Of course, it’s always a continuum with Phish, a needle wobbling between their desire to make sure everyone has a good time and their impulse to do whatever they want. On his recent Undermine episode, Trey talks about the band’s attitude earlier in the 90s of “I am now going to play something you’ve never heard, and you’re coming on the journey whether you like it or not.” But Trey isn’t always the most reliable narrator, and their self-indulgence was usually cut with plenty of crowd service: the levity of a vacuum solo, or a gallery of different genres, or some familiar covers. They had an audience to build, after all.

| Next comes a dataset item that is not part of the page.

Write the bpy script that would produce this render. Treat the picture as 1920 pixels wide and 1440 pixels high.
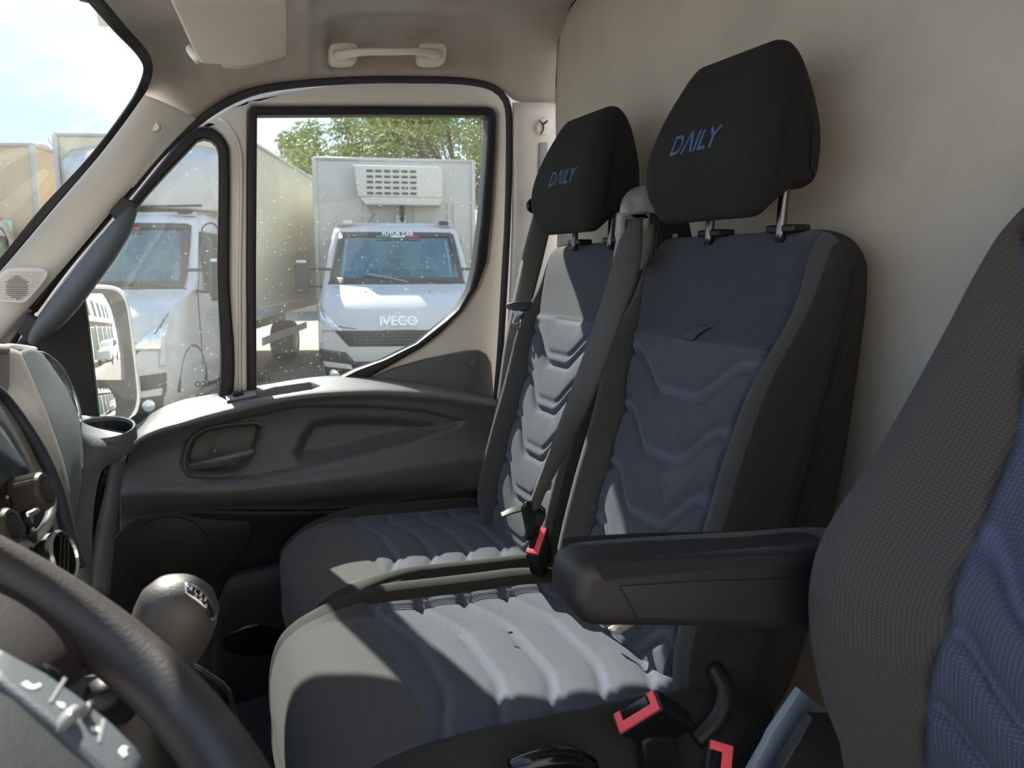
import bpy, bmesh, math, random
import numpy as np
from mathutils import Vector, Matrix
from mathutils.bvhtree import BVHTree
random.seed(7); rng = np.random.default_rng(5)
for o in list(bpy.data.objects): bpy.data.objects.remove(o)
SC = bpy.context.scene; COL = SC.collection
R = math.radians
# ------------------------------------------------------------------ camera, world, sun, exposure
FPX = 1442.0; YAW = R(23); PITCH = R(8.7); CAM = np.array([0, 0, 1.72])
cd = bpy.data.cameras.new('camera'); cam = bpy.data.objects.new('camera', cd); COL.objects.link(cam)
cam.location = CAM; cam.rotation_euler = (R(90) - PITCH, 0, -YAW)
cd.sensor_width = 36; cd.lens = FPX / 1920 * 36; cd.clip_start = .02; cd.clip_end = 300
SC.camera = cam; cd.dof.use_dof = True; cd.dof.focus_distance = 1.25; cd.dof.aperture_fstop = 11.0
w = bpy.data.worlds.new('sky'); SC.world = w; w.use_nodes = True
nt = w.node_tree; nt.nodes.clear(); nn = nt.nodes.new; lk = nt.links.new
tc = nn('ShaderNodeTexCoord'); sep = nn('ShaderNodeSeparateXYZ'); lk(tc.outputs['Generated'], sep.inputs[0])
rmp = nn('ShaderNodeValToRGB'); lk(sep.outputs['Z'], rmp.inputs[0])
e = rmp.color_ramp.elements; e[0].position = .0; e[0].color = (.66, .78, .92, 1); e[1].position = .75; e[1].color = (.26, .44, .78, 1)
k = e.new(.22); k.color = (.48, .66, .88, 1)
nz = nn('ShaderNodeTexNoise'); mp = nn('ShaderNodeMapping'); mp.inputs['Scale'].default_value = (1, 1, 2.2)
lk(tc.outputs['Generated'], mp.inputs[0]); lk(mp.outputs[0], nz.inputs['Vector']); nz.inputs['Scale'].default_value = 3.2; nz.inputs['Detail'].default_value = 6
cr = nn('ShaderNodeValToRGB'); lk(nz.outputs['Fac'], cr.inputs[0]); cr.color_ramp.elements[0].position = .45; cr.color_ramp.elements[1].position = .72
mx = nn('ShaderNodeMix'); mx.data_type = 'RGBA'; lk(cr.outputs[0], mx.inputs['Factor']); lk(rmp.outputs[0], mx.inputs[6]); mx.inputs[7].default_value = (.92, .93, .94, 1)
bg = nn('ShaderNodeBackground'); lk(mx.outputs[2], bg.inputs[0]); bg.inputs[1].default_value = 1.25
ow = nn('ShaderNodeOutputWorld'); lk(bg.outputs[0], ow.inputs[0])
sd = bpy.data.lights.new('sun', 'SUN'); sun = bpy.data.objects.new('sun', sd); COL.objects.link(sun)
sd.energy = 11.0; sd.angle = R(.55); sd.color = (1, .94, .84)
SUNV = Vector((-.19, 1.24, 1.0)); sun.rotation_euler = SUNV.to_track_quat('Z', 'Y').to_euler(); sun.location = (0, 20, 20)
vs = SC.view_settings; vs.view_transform = 'Standard'; vs.look = 'None'; vs.exposure = .5; vs.gamma = 1; vs.use_curve_mapping = False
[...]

Those concessions have slowly disappeared over the course of the mid-90s, and they’re almost completely absent by Fall 97. I wonder if that onstage combativeness might not be related to the new backstage diplomacy: When they instituted the no-analysis rule and stopped being so hard on themselves, maybe they aimed some of that antagonism outwards. The aggressions might sometimes be micro-sized: like playing My Soul three shows in a row or leaving fans with the sour taste of a Bouncin’ or Rocky Top encore. Or they could be a dozen minutes of grinding metal.
It was a smart gamble: If that lack of compromise weeded some fans out, it sunk its teeth into many more. You can’t really separate the achievements of Phish in 1997 from their occasionally obnoxious swagger; that confidence, bordering on arrogance, is what made it such a memorable tour. For fans who were willing to toss out their expectations and submit to the band’s dominance, the punishment was pleasure. They had such sights to show us, if we could only take a little pain.
The metal section of Wolfman’s is pretty nuts. The 4 minutes preceding it seem to be the seed for the euphoric Tweezer one week later in Michigan. Thanks for writing these, Rob. Truly a pleasure to read and reminisce with you.
I think of Wolfman's as when they decided to imitate a record with a skip in it.